Children get an inside look at farming during annual Ag Fest

Published 9:15 am Monday, May 1, 2023

SALEM — This year’s Oregon Ag Fest had record-setting attendance, with more than 23,000 people attending the two-day event at the Oregon State Fairgrounds.

Ag Fest is an annual open house for all things agriculture at which kids — and their parents — can learn about farming and ranching and have fun at the same time.

This year, organizers brought back a learning opportunity for third- to fifth-graders as a sneak peek at the annual event.

Ag Fest executive director Michele Ruby said the event featured 264 kids from schools in the Salem, Silverton and Woodburn areas. The students wrote essays on agriculture, and the winners’ classes were invited to “What We’re Made of Day.”

Focusing on kids interacting with agriculture, the event helped them celebrate their growing ag education.

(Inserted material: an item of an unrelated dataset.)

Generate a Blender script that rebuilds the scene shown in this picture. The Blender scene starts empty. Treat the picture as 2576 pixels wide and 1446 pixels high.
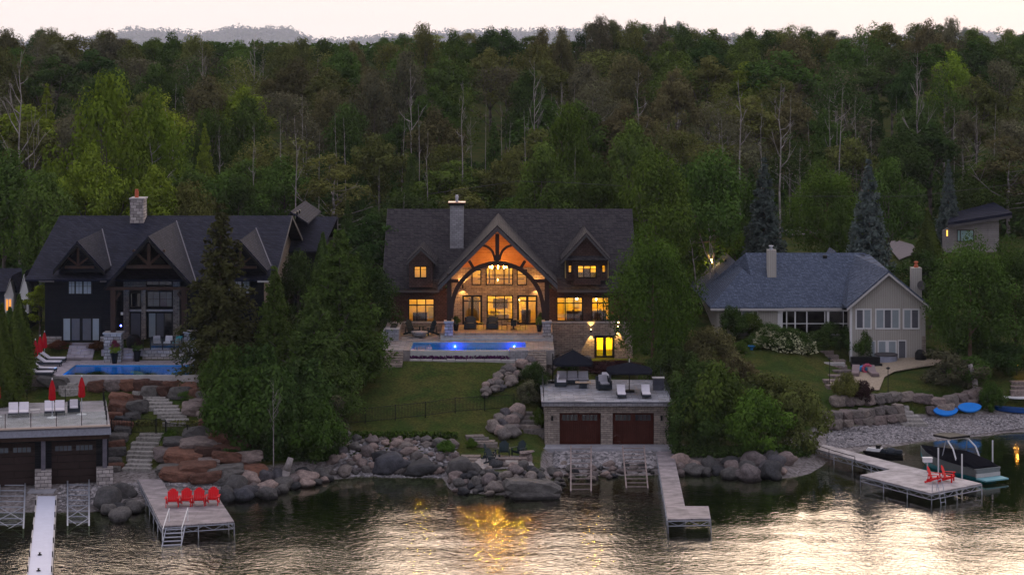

The Ag Fest board of directors chose the winners of the essay contest. Board chair Leah Rue said the day’s events consisted of the 12 classes splitting up to go through layout in the cavernous building to visit sheep, goats, cattle and other livestock as well as a milking parlor and farm equipment.

“We have a soils station, a tree-talk station — even a ‘smell test’ station, where kids are blindfolded to identify by smell the different commodities of Oregon like cheese and mint,” Rue said.

Running from 9:30 a.m. to 1:30 p.m. Thursday in the Livestock Building at the fairgrounds, the day was special for the classmates and winning students from 12 schools. They submitted essays on an agricultural commodity of their choosing, Ruby said.

The essay contest was “designed to get students talking about the products that are grown locally, and learn about the unique food, fiber and flora grown in their area,” she said.

Students from the schools chose nursery, sheep, cherries, blueberries, eggs, Christmas trees and honey for their essays.

Finley Schaecher, 11, a fifth-grader at Victor Point School near Silverton, wrote her winning essay on onions.

“I talked to (Salem-area farmer) Ryan Bennett about onion farming and asked what was his favorite part of the process of growing onions,” Schaecher said, “and he said the harvest.”

The onion harvest theme moved Schaecher to mention that “The 18-Pounder” referred to the largest onion ever grown — though not on Bennett’s land. Her essay won and afforded her entire class of 26 to be bused to the event along with the other winning classes.

“We’re always looking for different ways to help people better understand the importance of agriculture,” Ruby said. “It felt like a natural extension to bring a classroom component into the fold to add to the two-day weekend of Ag Fest activities.”

“We had to develop it in a way that also engages educators,” she said. “Oregon is awesome in the things that it produces and we want to make kids understand that milk doesn’t come from a grocery store and cereal isn’t just from a box, but it starts on a farm somewhere.

“And that somewhere, when you live in Oregon, might just be your back yard,” she said.